The NYCTA also argues that PERB has exclusive jurisdiction over a union dispute. We have held in Matter of Zuckerman v. Board of Educ. of City School Dist. of City of N.Y., 44 N.Y.2d 336, 343, 405 N.Y.S.2d 652, 376 N.E.2d 1297 (1978) that PERB has authority to address unfair labor practices, but is not vested with “general power to prohibit governmental officials from violating express statutory provisions.” Thus, where the expressed principle of equal pay for equal work has been violated, courts retain their authority to enforce the law.

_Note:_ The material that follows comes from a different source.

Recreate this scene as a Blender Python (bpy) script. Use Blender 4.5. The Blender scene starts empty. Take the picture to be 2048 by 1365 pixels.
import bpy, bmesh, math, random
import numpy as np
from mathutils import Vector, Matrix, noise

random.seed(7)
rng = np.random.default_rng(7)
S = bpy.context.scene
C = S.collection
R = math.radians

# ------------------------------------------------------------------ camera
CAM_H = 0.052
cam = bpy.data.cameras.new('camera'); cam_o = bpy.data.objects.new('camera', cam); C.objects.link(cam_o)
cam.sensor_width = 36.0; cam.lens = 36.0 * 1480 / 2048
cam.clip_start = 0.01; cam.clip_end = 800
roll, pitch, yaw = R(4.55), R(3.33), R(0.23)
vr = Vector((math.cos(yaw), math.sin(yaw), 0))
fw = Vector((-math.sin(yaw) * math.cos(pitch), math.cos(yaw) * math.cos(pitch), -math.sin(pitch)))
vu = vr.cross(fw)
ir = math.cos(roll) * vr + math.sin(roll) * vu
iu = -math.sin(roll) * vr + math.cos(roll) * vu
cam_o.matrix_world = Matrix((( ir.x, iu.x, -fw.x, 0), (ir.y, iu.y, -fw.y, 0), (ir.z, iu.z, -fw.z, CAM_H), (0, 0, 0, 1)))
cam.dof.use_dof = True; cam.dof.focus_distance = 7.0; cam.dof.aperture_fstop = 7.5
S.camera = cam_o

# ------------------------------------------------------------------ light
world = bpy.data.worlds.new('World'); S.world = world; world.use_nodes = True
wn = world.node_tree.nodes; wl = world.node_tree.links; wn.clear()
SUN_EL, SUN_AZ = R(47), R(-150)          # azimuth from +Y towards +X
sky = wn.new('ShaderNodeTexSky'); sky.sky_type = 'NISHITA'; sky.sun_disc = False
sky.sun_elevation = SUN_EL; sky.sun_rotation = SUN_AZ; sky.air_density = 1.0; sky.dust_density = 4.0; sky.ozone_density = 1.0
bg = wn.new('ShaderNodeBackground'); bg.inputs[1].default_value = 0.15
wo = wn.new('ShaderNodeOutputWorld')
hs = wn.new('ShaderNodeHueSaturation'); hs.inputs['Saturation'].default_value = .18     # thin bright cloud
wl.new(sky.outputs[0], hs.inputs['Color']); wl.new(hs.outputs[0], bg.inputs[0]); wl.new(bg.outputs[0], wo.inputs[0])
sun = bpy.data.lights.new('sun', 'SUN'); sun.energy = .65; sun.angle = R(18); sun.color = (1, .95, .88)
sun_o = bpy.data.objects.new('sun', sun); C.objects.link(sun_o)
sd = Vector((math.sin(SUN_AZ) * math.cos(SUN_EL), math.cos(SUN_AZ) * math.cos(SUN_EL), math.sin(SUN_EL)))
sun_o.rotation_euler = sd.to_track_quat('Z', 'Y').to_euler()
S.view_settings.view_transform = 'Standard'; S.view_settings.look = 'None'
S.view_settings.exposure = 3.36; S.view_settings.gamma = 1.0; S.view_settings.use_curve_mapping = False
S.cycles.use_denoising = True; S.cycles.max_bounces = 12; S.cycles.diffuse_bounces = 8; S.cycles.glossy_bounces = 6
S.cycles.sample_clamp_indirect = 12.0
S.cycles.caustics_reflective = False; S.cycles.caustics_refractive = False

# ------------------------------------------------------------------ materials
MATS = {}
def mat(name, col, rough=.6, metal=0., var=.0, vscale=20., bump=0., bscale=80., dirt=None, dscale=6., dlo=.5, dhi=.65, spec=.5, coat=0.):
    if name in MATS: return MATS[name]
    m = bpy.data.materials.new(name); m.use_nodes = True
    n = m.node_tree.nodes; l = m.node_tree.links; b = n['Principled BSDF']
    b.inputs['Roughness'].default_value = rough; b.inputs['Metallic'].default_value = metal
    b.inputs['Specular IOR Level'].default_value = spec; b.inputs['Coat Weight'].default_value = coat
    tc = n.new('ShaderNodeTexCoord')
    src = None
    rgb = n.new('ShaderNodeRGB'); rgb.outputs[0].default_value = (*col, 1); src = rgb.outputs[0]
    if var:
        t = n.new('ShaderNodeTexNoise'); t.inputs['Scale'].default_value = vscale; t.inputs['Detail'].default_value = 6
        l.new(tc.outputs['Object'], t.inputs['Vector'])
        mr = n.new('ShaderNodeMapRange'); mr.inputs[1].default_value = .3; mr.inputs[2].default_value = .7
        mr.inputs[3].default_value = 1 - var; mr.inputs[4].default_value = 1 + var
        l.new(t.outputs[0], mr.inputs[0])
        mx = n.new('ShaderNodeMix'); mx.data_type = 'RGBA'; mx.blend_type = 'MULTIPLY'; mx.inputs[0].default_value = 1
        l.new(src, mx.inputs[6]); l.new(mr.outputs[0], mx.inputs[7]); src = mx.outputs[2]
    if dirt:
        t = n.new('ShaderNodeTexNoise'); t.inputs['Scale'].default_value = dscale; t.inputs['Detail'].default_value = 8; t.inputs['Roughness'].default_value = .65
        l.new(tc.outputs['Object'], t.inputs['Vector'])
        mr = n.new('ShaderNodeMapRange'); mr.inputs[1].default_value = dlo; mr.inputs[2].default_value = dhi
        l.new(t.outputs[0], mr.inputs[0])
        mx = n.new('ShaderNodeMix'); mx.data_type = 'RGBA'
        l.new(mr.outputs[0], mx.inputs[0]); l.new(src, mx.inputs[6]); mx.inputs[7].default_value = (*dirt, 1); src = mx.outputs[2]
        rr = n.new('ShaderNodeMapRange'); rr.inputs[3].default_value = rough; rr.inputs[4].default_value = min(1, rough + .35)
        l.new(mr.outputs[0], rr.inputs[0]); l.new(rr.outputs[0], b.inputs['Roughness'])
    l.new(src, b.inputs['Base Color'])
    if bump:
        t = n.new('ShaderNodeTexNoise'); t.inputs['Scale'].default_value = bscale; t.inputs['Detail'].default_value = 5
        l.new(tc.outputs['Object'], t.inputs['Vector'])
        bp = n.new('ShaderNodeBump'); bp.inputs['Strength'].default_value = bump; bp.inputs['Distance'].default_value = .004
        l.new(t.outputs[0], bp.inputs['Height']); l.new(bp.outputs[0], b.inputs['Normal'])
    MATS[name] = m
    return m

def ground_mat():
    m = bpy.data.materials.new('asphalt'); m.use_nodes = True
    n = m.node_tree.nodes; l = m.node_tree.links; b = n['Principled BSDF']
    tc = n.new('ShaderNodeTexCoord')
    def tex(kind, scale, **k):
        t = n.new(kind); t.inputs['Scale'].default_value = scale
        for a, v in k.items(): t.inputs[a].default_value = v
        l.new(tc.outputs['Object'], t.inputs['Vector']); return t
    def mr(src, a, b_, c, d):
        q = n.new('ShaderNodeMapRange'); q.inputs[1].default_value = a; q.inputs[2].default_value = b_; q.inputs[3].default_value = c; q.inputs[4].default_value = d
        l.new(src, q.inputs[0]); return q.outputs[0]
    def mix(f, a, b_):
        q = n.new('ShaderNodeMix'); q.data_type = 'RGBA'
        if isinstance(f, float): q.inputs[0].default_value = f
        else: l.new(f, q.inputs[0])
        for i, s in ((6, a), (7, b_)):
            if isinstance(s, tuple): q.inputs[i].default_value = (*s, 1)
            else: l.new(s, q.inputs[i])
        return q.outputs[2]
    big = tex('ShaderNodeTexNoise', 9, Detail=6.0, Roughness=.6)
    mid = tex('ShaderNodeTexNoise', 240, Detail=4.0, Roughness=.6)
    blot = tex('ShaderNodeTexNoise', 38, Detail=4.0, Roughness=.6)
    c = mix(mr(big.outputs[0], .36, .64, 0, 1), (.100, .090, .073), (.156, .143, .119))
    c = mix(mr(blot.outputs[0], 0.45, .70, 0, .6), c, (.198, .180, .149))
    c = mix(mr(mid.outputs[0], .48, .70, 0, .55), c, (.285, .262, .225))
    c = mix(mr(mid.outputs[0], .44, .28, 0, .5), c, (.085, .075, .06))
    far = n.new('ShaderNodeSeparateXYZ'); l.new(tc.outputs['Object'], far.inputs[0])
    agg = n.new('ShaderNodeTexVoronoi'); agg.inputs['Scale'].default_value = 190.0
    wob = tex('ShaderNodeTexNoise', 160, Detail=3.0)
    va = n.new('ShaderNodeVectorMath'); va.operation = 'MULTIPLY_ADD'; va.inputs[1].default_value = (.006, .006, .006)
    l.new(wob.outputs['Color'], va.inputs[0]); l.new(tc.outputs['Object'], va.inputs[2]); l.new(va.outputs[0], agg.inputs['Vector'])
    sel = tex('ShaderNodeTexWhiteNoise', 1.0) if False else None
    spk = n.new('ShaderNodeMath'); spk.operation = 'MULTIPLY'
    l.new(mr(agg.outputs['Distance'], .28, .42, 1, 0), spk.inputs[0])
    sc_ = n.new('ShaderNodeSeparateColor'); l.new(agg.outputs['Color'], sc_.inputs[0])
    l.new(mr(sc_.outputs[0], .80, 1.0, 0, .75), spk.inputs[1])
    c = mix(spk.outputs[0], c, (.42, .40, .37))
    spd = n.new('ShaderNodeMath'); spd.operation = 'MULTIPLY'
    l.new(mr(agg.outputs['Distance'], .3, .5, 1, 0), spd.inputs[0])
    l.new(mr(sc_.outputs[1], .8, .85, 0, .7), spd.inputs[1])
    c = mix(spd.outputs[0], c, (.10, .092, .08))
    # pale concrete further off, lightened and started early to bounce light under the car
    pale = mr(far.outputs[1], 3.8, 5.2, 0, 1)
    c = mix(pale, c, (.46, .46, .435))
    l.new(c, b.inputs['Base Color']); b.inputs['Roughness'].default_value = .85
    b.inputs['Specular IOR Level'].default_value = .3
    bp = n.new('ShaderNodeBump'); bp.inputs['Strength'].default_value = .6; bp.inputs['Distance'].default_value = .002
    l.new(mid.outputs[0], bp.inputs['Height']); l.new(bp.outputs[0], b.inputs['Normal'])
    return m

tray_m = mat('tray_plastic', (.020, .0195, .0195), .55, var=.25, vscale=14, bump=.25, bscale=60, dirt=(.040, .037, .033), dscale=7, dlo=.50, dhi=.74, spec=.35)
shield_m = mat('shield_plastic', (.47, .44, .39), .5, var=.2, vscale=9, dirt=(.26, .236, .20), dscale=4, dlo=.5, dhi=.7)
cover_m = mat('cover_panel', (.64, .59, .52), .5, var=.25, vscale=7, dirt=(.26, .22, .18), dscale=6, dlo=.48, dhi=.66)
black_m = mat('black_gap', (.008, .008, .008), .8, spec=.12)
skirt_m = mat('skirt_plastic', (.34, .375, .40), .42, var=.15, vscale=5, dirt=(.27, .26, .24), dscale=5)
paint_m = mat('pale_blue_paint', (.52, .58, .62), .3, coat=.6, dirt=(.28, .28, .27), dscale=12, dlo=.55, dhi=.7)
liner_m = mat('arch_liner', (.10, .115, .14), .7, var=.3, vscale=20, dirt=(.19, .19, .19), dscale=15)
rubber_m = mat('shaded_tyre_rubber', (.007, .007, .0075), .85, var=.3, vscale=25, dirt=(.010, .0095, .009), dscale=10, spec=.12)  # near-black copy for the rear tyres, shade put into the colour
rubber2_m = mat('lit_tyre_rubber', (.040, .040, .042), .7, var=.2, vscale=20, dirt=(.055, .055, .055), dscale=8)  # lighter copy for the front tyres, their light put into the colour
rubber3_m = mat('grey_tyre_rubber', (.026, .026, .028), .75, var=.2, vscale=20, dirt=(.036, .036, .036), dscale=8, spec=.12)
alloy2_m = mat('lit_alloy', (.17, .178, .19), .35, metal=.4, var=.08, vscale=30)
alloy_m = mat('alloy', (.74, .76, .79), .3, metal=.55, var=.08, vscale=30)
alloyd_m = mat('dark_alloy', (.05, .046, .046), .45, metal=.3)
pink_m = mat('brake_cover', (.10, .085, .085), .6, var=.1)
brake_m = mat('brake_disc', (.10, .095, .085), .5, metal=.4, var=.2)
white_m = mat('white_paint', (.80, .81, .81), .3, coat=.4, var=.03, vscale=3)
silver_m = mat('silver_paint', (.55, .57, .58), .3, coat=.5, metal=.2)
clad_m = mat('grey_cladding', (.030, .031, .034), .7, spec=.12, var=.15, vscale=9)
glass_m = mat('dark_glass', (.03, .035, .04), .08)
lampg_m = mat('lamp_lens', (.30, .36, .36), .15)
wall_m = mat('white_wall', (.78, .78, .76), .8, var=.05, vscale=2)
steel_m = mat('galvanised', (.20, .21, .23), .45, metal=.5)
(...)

Therefore, I cannot agree that the section 115 claim should be dismissed because section 115 fails to provide a private cause of action; for, as discussed, it surely does. However, the facts here suggest another reason why section 115 cannot provide relief to SSSA for the NYCTA's alleged wrongdoing. While the parties dispute whether the SS–I and SS–II employees really perform the same job for different pay, this case presents a situation in which SSSA contends that there is a rate of attrition in the SS–II position that results in the shifting of duties from SS–IIs to SS–Is. Thus, SSSA admits that any pay disparity arises from the needs of the workplace and not from any invidious discrimination. Accordingly, section 115 can provide no relief absent some other basis to find that the NYCTA violated the principle of equal pay.
In a suitable case, I would hold that a court may invoke section 115 to correct wage disparities that have no rational basis or result from arbitrary action ( see Matter of Tolub v. Evans, 58 N.Y.2d 1, 8, 457 N.Y.S.2d 751, 444 N.E.2d 1 [1982];Beer, 83 N.Y.S.2d at 487). This case does not present such a situation. Therefore, I concur in the result. Judges GRAFFEO, READ, SMITH and PIGOTT concur; Judge RIVERA concurs in result in an opinion in which Chief Judge LIPPMAN concurs; Judge ABDUS–SALAAM taking no part.
Order reversed, with costs, appellant's motion to dismiss the petition granted, petition dismissed, and certified question answered in the negative, in a memorandum.